» GIVEN MATERIAL:
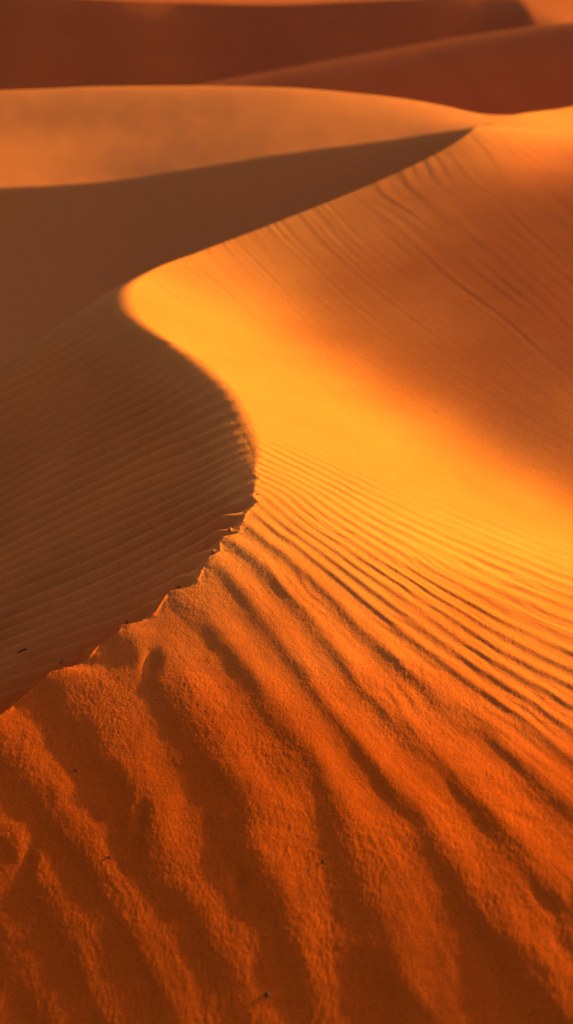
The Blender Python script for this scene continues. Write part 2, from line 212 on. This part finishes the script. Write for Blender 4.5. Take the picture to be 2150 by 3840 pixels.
def prof(p, k=.66):
    f = p-np.floor(p)
    g = np.where(f < k, f/(2*k), .5+(f-k)/(2*(1-k)))
    return .5*np.cos(2*math.pi*g)

xc = S_.xc(Y); side = X-xc                     # >0 on the sunlit side
BASE = S_.base(X, Y)
pR, lR = phase(PR); pU, lU = phase(PU); pL, lL = phase(PL)
big = fbm(X*1.1, Y*1.1, 3, 5)
med = fbm(X*5, Y*5, 3, 9)
# sunlit ripples
wob = .15*fbm(X*1.5, Y*1.0, 2, 21)+.05*fbm(X*7, Y*5, 2, 22)
q = pR+wob*np.clip(1.2-.03*pR, .5, 1.2)
ex = sstep(5, 9, pR)
hR = (prof(q+.42*np.maximum(pR-6.5, 0)*1.0, .60)+.5)**1.2-.5
amp = lR*(.029+.022*sstep(2,9,pR))*(1-.25*ex)*(.55+.45*sstep(2.3, 3.8, Y))*np.clip(1+.6*fbm(X*2.5, Y*2.5, 2, 31), .3, 1.4)
fade = 1-sstep(13, 19, pR+1.2*big)
nearfade = .55+.45*sstep(-2.5, 2.0, pR)
Z1 = hR*amp*fade*nearfade
# finer companion ripples between the big ones
q2 = pR*2.6+.9*fbm(X*3, Y*2.4, 2, 41)
Z1 += prof(q2)*lR*.018*(.10+.90*sstep(3, 9, pR))*fade*np.clip(.4+fbm(X*3.3, Y*3.3, 2, 44), 0, 1.2)
# wind streaks on the far slope
al = X*.5-Y*.86
crest_m = np.exp(-np.maximum(side-.05, 0)/.8)
far_m = sstep(15, 24, pR)*(.22+.78*crest_m)
q3 = pU*1.5+.3*fbm(X*.8, Y*.6, 2, 51)
Z1 += prof(-q3, .74)*lU*.0055*far_m*np.clip(.35+1.5*fbm(pU*.9, al*.7, 2, 55), 0, 1.3)
q4 = pU*3.3+.6*fbm(X*1.0, Y*.7, 2, 61)
Z1 += prof(-q4, .7)*lU*.0055*far_m*np.clip(.45+1.5*fbm(pU*1.6, al*.9, 2, 65), 0, 1.4)
q6 = pU*8+.9*fbm(X*1.6, Y*1.2, 2, 67)
Z1 += prof(-q6, .6)*lU*.0010*far_m*np.clip(.5+1.0*fbm(pU*2, al*.9, 2, 68), 0, 1.4)
# shaded-side ripples
q5 = pL+.14*fbm(X*1.6, Y*1.3, 2, 71)+.025*fbm(X*14, Y*11, 2, 72)
mL = sstep(32, 24, pL)*np.clip(1+.25*fbm(X*1.5, Y*1.5, 2, 75), .5, 1.5)
Z2 = prof(q5, .68)*lL*.58*mL*(1-.92*np.exp(-.5*((Y-7.0)/.8)**2)*(1-sstep(.05, .5, -side)))*(.04+.96*sstep(0, .12+.38*sstep(4.6, 5.4, Y), -side))*(.6+.4*sstep(-1, 3, pL))
side_w = sstep(-.004, .004, side)
# crumbling grain, strongest close by and along the ridge line
g1 = fbm(X*52, Y*40, 3, 81); g2 = fbm(X*120, Y*95, 2, 91)
# thin streaks along the ripples
st = fbm(pR*9, X*6+Y*3, 2, 95)
near = sstep(7.5, 4.0, Y)
G1 = (.00032*g1+.00036*g2)*(.4+.6*near)*np.clip(1+.8*fbm(X*4, Y*3, 2, 97), .3, 2)+.0022*st*lR*fade*(.35+.65*sstep(2, 8, pR))
G2 = (.0006*g1+.0006*g2)*(1.2-.6*prof(q5+.25, .68))*(.2+.8*near)
edge = np.exp(-(side/.035)**2)*near
Z = BASE+side_w*(Z1+G1)+(1-side_w)*(Z2+G2)+.0016*med*near*side_w+edge*.0022*fbm(X*24, Y*24, 3, 99)
# the small hollows in the lit foot of the ridge
for hx, hy, rx, ry, dep in HOLLOWS:
    Z -= dep*np.exp(-((X-hx)/rx)**2-((Y-hy)/ry)**2)
# ends of the ridge sink into the desert floor
Z = Z-7*sstep(1.6, .7, Y)-9*sstep(15.5, 22, Y)-6*sstep(.95, 1.5, T)-6*sstep(-.55, -1.4, T)
RX, RY, RZ = X, Y, Z
sheet('sand_ridge', X, Y, Z, M_NEAR, 'near rippled sand ridge with a ragged winding crest, lit gold on its right side')

# ------------------------------------------------------------------ middle dune
def pix(u, v, y):
    dy = math.cos(PITCH)-(v-512)/FPX*math.sin(PITCH); dz = -math.sin(PITCH)-(v-512)/FPX*math.cos(PITCH)
    return ((u-286.5)/FPX*y/dy, y, dz*y/dy)
near_edge = [pix(-260, 196, 12.4), pix(-100, 191, 12.45), pix(0, 187, 12.5), pix(110, 181, 12.5), pix(200, 168, 12.5), pix(300, 152, 12.55), pix(400, 139, 12.6), pix(488, 127, 12.6), pix(620, 125, 13.6)]
far_edge = [pix(-260, 99, 15.4), pix(-100, 95, 15.3), pix(0, 92, 15.15), pix(100, 88, 15.0), pix(200, 86.3, 14.8), pix(300, 87.5, 14.5), pix(400, 96, 14.0), pix(450, 106, 13.6), pix(488, 118.5, 13.15), pix(620, 135, 14.6)]
NE = np.array(near_edge); FE = np.array(far_edge)
GP = np.vstack([NE, FE]); GQ = GP[:, :2]/4
gw = tps_fit(GQ, GP[:, 2], 1e-3)
ys = spaced([(3, .12), (8.5, .05), (11, .03), (18, .03), (24, .3)])
xs = spaced([(-12, .3), (-5, .04), (4.5, .04), (9, .3)])
X, Y = np.meshgrid(xs, ys)
G = tps_eval(GQ, gw, np.clip(X, -5.5, 4.5)/4, np.clip(Y, 10.5, 17)/4)
G = G-.05*np.exp(-((Y-14.0)/.75)**2-((X+2.4)/4)**2)
yn = np.interp(X, NE[:, 0], NE[:, 1]); yf = np.interp(X, FE[:, 0], FE[:, 1])
def smooth_edge(v):
    k = np.exp(-.5*(np.arange(-12, 13)/5)**2); k /= k.sum()
    r = np.convolve(np.pad(v[0], 12, mode='edge'), k, 'valid'); return np.broadcast_to(r, v.shape)
yn = smooth_edge(yn); yf = smooth_edge(yf)
def soft(d, w): return np.where(d > 0, np.sqrt(d*d+w*w)-w, 0)
slip = .75*soft(yn-Y, .03); slip = 1.55*np.tanh(slip/1.55)
back = .6*soft(Y-yf, .25)
Z = G-slip-back+.006*fbm(X*.4, Y*.45, 2, 3)+.0015*fbm(X*3, Y*2.2, 3, 4)
Z = Z-8*sstep(5.0, 3, Y)-6*sstep(-7, -12, X)-6*sstep(5.5, 9, X)
sheet('sand_dune', X, Y, Z, M_MID, 'smooth golden middle dune with a shaded slip face towards the ridge')

# ------------------------------------------------------------------ far dunes
def far_dune(crest, x0, x1, depth, dirs, mat, label, soft_w=1.0, slope=.62, seed=0, top=-.05, s0=.27):
    c = np.array([pix(*p) for p in crest])
    st = (x1-x0)/300
    e = np.concatenate([-(np.geomspace(.02, depth*3.2, 150))[::-1], [0], np.geomspace(.02, depth*2.2, 110)])
    X, Ed = np.meshgrid(np.arange(x0, x1, st), e)
    yc = np.interp(X, c[:, 0], c[:, 1]); zc = np.interp(X, c[:, 0], c[:, 2])
    n = 31; k = np.hanning(n+2)[1:-1]; k /= k.sum()
    sm = lambda v: np.broadcast_to(np.convolve(np.pad(v[0], n//2, mode='edge'), k, 'valid'), v.shape)
    yc, zc = sm(yc), sm(zc)
    yc = yc+soft_w*.5*fbm(X*.08, X*.03, 2, seed); Y = yc+Ed; d = -Ed
    s = slope if np.isscalar(slope) else np.interp(X, *slope)
    s0 = np.minimum(s0, s)
    f = s0*np.maximum(d, 0)+(s-s0)*(np.sqrt(np.maximum(d, 0)**2+soft_w**2)-soft_w)
    b = -top*np.maximum(-d, 0)
    Z = zc-depth*np.tanh(f/depth)-b+.05*depth*sstep(0, 4, d)*fbm(X*.12, Y*.12, 2, seed+3)-depth*.8*sstep(depth*1.0, depth*2.2, -d)
    return sheet('sand_dune', X, Y, Z, mat, label)
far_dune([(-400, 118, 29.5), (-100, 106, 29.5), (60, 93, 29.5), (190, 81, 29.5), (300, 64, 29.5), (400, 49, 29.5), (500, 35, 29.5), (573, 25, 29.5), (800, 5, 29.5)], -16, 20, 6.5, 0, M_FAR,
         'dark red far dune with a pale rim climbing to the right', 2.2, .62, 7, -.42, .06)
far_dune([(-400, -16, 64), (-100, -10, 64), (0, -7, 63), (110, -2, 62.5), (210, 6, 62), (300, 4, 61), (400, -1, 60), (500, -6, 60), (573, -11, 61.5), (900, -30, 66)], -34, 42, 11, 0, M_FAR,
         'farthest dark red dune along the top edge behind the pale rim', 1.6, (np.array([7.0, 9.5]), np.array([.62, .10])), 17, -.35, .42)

# ------------------------------------------------------------------ desert floor
gx = spaced([(-3000, 300), (-200, 20), (200, 20), (3000, 300)])
gy = spaced([(-1000, 200), (-50, 20), (250, 12), (4000, 400)])
X, Y = np.meshgrid(gx, gy)
Z = -GZ+1.2*fbm(X*.02, Y*.02, 2, 8)*sstep(70, 120, np.hypot(X, Y))
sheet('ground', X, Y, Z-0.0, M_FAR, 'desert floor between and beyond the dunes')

# ------------------------------------------------------------------ small loose things
def surf_at(x, y):
    k = np.argmin((RX-x)**2+(RY-y)**2); i, j = np.unravel_index(k, RX.shape)
    a = np.array([RX[i, j], RY[i, j], RZ[i, j]])
    u = np.array([RX[i, j+3], RY[i, j+3], RZ[i, j+3]])-a; v = np.array([RX[i+3, j], RY[i+3, j], RZ[i+3, j]])-a
    n = np.cross(u, v); n /= np.linalg.norm(n)
    return a, n*np.sign(n[2])
def lump(name, x, y, size, mat, seed, label, cat, group=None, sink=.3, rough=.25, heading=0.0):
    # an irregular rounded lump: subdivided sphere pushed about by layered noise
    from mathutils import Vector, noise as mn, Matrix
    bm = bmesh.new(); bmesh.ops.create_icosphere(bm, subdivisions=4, radius=1)
    off = Vector((seed*3.7, seed*1.3, seed*2.1))
    for v in bm.verts:
        d = v.co.normalized()
        r = 1+rough*mn.noise(d*1.3+off)+rough*.5*mn.noise(d*3.1+off)+rough*.3*mn.noise(d*8+off)
        v.co = Vector((d.x*size[0]*r, d.y*size[1]*r, d.z*size[2]*r))
    me = bpy.data.meshes.new(name); bm.to_mesh(me); bm.free()
    for p in me.polygons: p.use_smooth = True
    me.materials.append(mat)
    o = bpy.data.objects.new(name, me); scene.collection.objects.link(o)
    a, n = surf_at(x, y)
    q = Vector((0, 0, 1)).rotation_difference(Vector(n))
    o.rotation_mode = 'QUATERNION'
    from mathutils import Quaternion
    o.rotation_quaternion = q @ Quaternion((0, 0, 1), heading)
    o.location = (a[0]+n[0]*size[2]*(1-2*sink), a[1]+n[1]*size[2]*(1-2*sink), a[2]+n[2]*size[2]*(1-2*sink)+GZ)
    o['label'] = label; o['category'] = cat
    if group: o['group'] = group
    return o
M_CLOD = sand_material('sand_clod', (.46, .12, .022), 260, .6, .12, .5)
M_STONE = sand_material('pebble_stone', (.10, .03, .012), 180, .4, .2, .4)
for k, (x, y, s, lab) in enumerate(CLODS):
    lump('sand_clod', x+.012, y, (s*1.0, s*.8, s*.75), M_CLOD, k+1, lab, 'sand clod', 'crumbs of damp sand on the crest', .2, .55, k*1.1)
for k, (x, y, s, e, h, lab) in enumerate(PEBBLES):
    lump('pebble', x, y, (s*e, s, s*(.7 if k == 0 else .45)), M_STONE, k+40, lab, 'pebble', 'dark pebbles lying on the sand', .18 if k == 0 else .42, .22, h)

# ------------------------------------------------------------------ light
w = bpy.data.worlds.new('World'); scene.world = w; w.use_nodes = True
nt = w.node_tree; bg = nt.nodes['Background']
sky = nt.nodes.new('ShaderNodeTexSky'); sky.sky_type = 'NISHITA'; sky.sun_disc = False
sky.sun_elevation = SEL; sky.sun_rotation = math.pi/2-SAZ
sky.dust_density = 4.0; sky.air_density = 1.0; sky.ozone_density = 3.0
nt.links.new(sky.outputs[0], bg.inputs[0]); bg.inputs[1].default_value = SKY
s = bpy.data.lights.new('sun', 'SUN'); s.energy = SUN; s.angle = math.radians(.6); s.color = (1, .92, .02)
so = bpy.data.objects.new('sun', s); scene.collection.objects.link(so)
so.rotation_euler = (math.pi/2-SEL, 0, SAZ+math.pi/2); so.location = (20, 10, 30)

# ------------------------------------------------------------------ camera
cam = bpy.data.cameras.new('camera'); co = bpy.data.objects.new('camera', cam); scene.collection.objects.link(co)
cam.sensor_fit = 'VERTICAL'; cam.sensor_height = 24; cam.lens = 12/math.tan(math.radians(20))
co.location = (0, 0, GZ); co.rotation_euler = (math.pi/2-PITCH, 0, 0)
cam.clip_start = .05; cam.clip_end = 8000
cam.dof.use_dof = True; cam.dof.focus_distance = 5.2; cam.dof.aperture_fstop = cam.lens/29
scene.camera = co
scene.view_settings.view_transform = 'Standard'; scene.view_settings.look = 'None'
scene.view_settings.exposure = EXPO; scene.view_settings.gamma = 1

» WHAT THE EXERCISE ASKS:
Write out again, exactly, the lines from the start of the listing up to the line containing "return .5*np.cos(2*math.pi*g)", with both ends and without pictures.

» RESULT FOR THIS TASK:
The Blender Python script for this scene continues. Write part 2, from line 212 on. This part finishes the script. Write for Blender 4.5. Take the picture to be 2150 by 3840 pixels.
def prof(p, k=.66):
    f = p-np.floor(p)
    g = np.where(f < k, f/(2*k), .5+(f-k)/(2*(1-k)))
    return .5*np.cos(2*math.pi*g)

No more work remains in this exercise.